Directions for this task: Transcribe the material word for word, but without the images.

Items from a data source
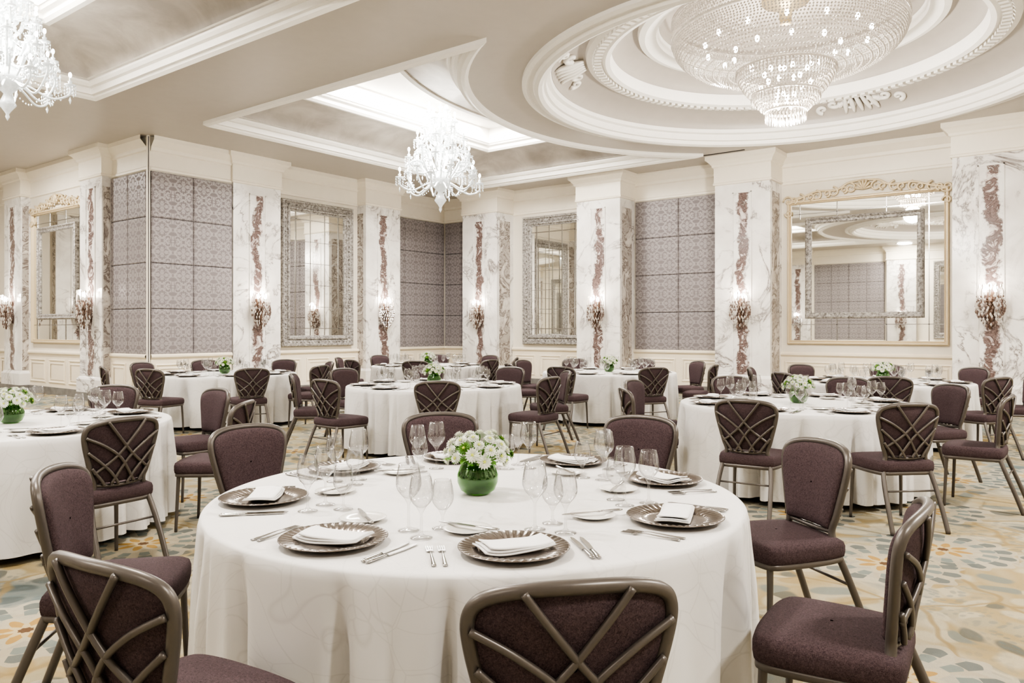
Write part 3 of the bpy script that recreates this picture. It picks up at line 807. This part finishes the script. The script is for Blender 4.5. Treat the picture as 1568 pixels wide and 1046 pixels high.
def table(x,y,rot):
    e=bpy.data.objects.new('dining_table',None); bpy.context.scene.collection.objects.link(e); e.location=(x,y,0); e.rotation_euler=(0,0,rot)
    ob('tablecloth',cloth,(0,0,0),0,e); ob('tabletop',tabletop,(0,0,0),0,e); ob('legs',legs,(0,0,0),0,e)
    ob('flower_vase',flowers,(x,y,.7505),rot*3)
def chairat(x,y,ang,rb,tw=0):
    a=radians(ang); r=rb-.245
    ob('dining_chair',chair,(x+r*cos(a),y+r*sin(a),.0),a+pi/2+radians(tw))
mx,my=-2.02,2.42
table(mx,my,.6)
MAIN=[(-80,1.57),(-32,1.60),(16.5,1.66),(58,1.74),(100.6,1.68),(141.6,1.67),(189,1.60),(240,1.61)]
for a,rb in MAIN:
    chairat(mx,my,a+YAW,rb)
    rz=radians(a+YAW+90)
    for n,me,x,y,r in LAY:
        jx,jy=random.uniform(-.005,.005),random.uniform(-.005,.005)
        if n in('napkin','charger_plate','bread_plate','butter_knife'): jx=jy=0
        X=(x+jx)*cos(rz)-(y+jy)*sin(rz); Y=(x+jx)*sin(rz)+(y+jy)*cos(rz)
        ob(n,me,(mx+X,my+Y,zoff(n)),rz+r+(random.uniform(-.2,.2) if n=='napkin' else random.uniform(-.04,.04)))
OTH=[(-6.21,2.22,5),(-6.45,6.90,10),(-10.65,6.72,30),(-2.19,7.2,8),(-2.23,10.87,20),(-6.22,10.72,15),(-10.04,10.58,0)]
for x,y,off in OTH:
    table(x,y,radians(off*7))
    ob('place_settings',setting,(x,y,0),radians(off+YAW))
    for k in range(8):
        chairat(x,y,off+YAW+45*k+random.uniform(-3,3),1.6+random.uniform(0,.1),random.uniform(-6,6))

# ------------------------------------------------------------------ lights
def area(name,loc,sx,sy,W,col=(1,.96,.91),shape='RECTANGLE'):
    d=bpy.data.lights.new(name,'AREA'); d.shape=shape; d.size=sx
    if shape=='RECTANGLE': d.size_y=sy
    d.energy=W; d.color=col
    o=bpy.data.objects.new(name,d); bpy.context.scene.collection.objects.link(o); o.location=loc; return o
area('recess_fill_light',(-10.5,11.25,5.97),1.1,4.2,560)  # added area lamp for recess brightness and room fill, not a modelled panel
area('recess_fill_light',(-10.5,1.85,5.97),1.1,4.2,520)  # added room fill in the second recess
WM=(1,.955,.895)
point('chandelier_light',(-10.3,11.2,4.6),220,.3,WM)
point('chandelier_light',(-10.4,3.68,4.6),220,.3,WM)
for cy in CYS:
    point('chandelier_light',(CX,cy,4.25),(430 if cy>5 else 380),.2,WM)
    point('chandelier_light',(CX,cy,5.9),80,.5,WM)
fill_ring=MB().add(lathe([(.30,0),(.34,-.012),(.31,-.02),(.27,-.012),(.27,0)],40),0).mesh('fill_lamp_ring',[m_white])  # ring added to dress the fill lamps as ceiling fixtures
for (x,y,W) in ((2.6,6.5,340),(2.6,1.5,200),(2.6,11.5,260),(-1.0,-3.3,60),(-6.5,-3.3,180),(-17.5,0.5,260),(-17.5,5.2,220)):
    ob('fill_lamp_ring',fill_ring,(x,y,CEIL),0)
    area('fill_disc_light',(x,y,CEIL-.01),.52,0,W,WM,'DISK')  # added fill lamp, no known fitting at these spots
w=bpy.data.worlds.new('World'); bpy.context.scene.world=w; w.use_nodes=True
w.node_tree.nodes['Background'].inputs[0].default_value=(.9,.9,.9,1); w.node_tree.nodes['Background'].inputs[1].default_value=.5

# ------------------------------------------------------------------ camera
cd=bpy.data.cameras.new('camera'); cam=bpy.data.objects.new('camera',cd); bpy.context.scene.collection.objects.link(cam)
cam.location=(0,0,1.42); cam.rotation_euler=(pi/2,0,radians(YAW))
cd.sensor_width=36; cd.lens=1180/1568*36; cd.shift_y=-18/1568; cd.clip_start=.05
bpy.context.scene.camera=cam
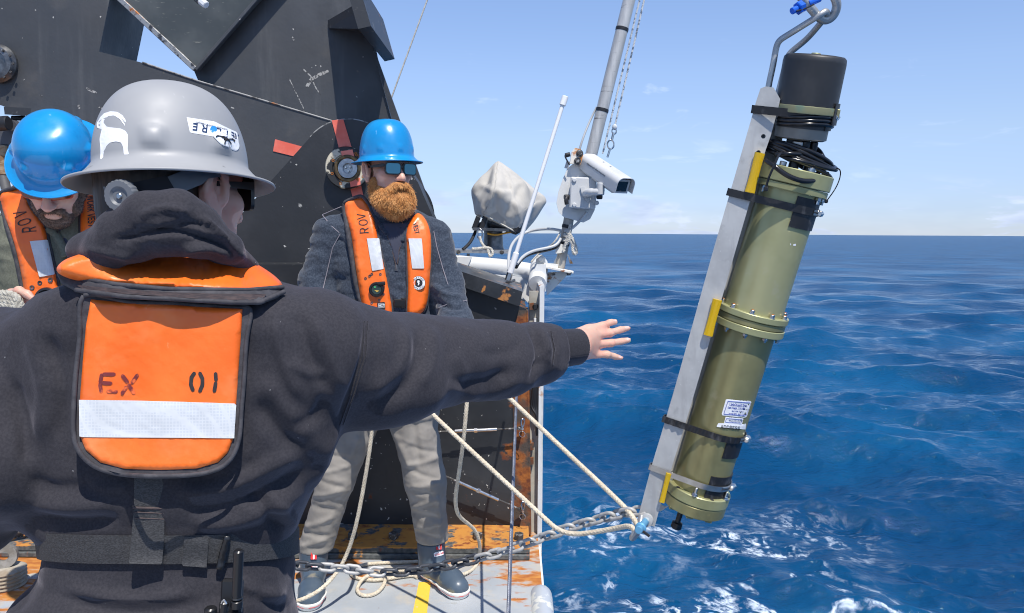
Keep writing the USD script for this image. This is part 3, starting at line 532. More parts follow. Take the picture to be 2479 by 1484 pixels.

Expected answer:
Write part 3 of the bpy script that recreates this picture. It picks up at line 807. This part finishes the script. The script is for Blender 4.5. Treat the picture as 1568 pixels wide and 1046 pixels high.
def table(x,y,rot):
    e=bpy.data.objects.new('dining_table',None); bpy.context.scene.collection.objects.link(e); e.location=(x,y,0); e.rotation_euler=(0,0,rot)
    ob('tablecloth',cloth,(0,0,0),0,e); ob('tabletop',tabletop,(0,0,0),0,e); ob('legs',legs,(0,0,0),0,e)
    ob('flower_vase',flowers,(x,y,.7505),rot*3)
def chairat(x,y,ang,rb,tw=0):
    a=radians(ang); r=rb-.245
    ob('dining_chair',chair,(x+r*cos(a),y+r*sin(a),.0),a+pi/2+radians(tw))
mx,my=-2.02,2.42
table(mx,my,.6)
MAIN=[(-80,1.57),(-32,1.60),(16.5,1.66),(58,1.74),(100.6,1.68),(141.6,1.67),(189,1.60),(240,1.61)]
for a,rb in MAIN:
    chairat(mx,my,a+YAW,rb)
    rz=radians(a+YAW+90)
    for n,me,x,y,r in LAY:
        jx,jy=random.uniform(-.005,.005),random.uniform(-.005,.005)
        if n in('napkin','charger_plate','bread_plate','butter_knife'): jx=jy=0
        X=(x+jx)*cos(rz)-(y+jy)*sin(rz); Y=(x+jx)*sin(rz)+(y+jy)*cos(rz)
        ob(n,me,(mx+X,my+Y,zoff(n)),rz+r+(random.uniform(-.2,.2) if n=='napkin' else random.uniform(-.04,.04)))
OTH=[(-6.21,2.22,5),(-6.45,6.90,10),(-10.65,6.72,30),(-2.19,7.2,8),(-2.23,10.87,20),(-6.22,10.72,15),(-10.04,10.58,0)]
for x,y,off in OTH:
    table(x,y,radians(off*7))
    ob('place_settings',setting,(x,y,0),radians(off+YAW))
    for k in range(8):
        chairat(x,y,off+YAW+45*k+random.uniform(-3,3),1.6+random.uniform(0,.1),random.uniform(-6,6))

# ------------------------------------------------------------------ lights
def area(name,loc,sx,sy,W,col=(1,.96,.91),shape='RECTANGLE'):
    d=bpy.data.lights.new(name,'AREA'); d.shape=shape; d.size=sx
    if shape=='RECTANGLE': d.size_y=sy
    d.energy=W; d.color=col
    o=bpy.data.objects.new(name,d); bpy.context.scene.collection.objects.link(o); o.location=loc; return o
area('recess_fill_light',(-10.5,11.25,5.97),1.1,4.2,560)  # added area lamp for recess brightness and room fill, not a modelled panel
area('recess_fill_light',(-10.5,1.85,5.97),1.1,4.2,520)  # added room fill in the second recess
WM=(1,.955,.895)
point('chandelier_light',(-10.3,11.2,4.6),220,.3,WM)
point('chandelier_light',(-10.4,3.68,4.6),220,.3,WM)
for cy in CYS:
    point('chandelier_light',(CX,cy,4.25),(430 if cy>5 else 380),.2,WM)
    point('chandelier_light',(CX,cy,5.9),80,.5,WM)
fill_ring=MB().add(lathe([(.30,0),(.34,-.012),(.31,-.02),(.27,-.012),(.27,0)],40),0).mesh('fill_lamp_ring',[m_white])  # ring added to dress the fill lamps as ceiling fixtures
for (x,y,W) in ((2.6,6.5,340),(2.6,1.5,200),(2.6,11.5,260),(-1.0,-3.3,60),(-6.5,-3.3,180),(-17.5,0.5,260),(-17.5,5.2,220)):
    ob('fill_lamp_ring',fill_ring,(x,y,CEIL),0)
    area('fill_disc_light',(x,y,CEIL-.01),.52,0,W,WM,'DISK')  # added fill lamp, no known fitting at these spots
w=bpy.data.worlds.new('World'); bpy.context.scene.world=w; w.use_nodes=True
w.node_tree.nodes['Background'].inputs[0].default_value=(.9,.9,.9,1); w.node_tree.nodes['Background'].inputs[1].default_value=.5

# ------------------------------------------------------------------ camera
cd=bpy.data.cameras.new('camera'); cam=bpy.data.objects.new('camera',cd); bpy.context.scene.collection.objects.link(cam)
cam.location=(0,0,1.42); cam.rotation_euler=(pi/2,0,radians(YAW))
cd.sensor_width=36; cd.lens=1180/1568*36; cd.shift_y=-18/1568; cd.clip_start=.05
bpy.context.scene.camera=cam
Keep writing the USD script for this image. This is part 3, starting at line 532. More parts follow. Take the picture to be 2479 by 1484 pixels.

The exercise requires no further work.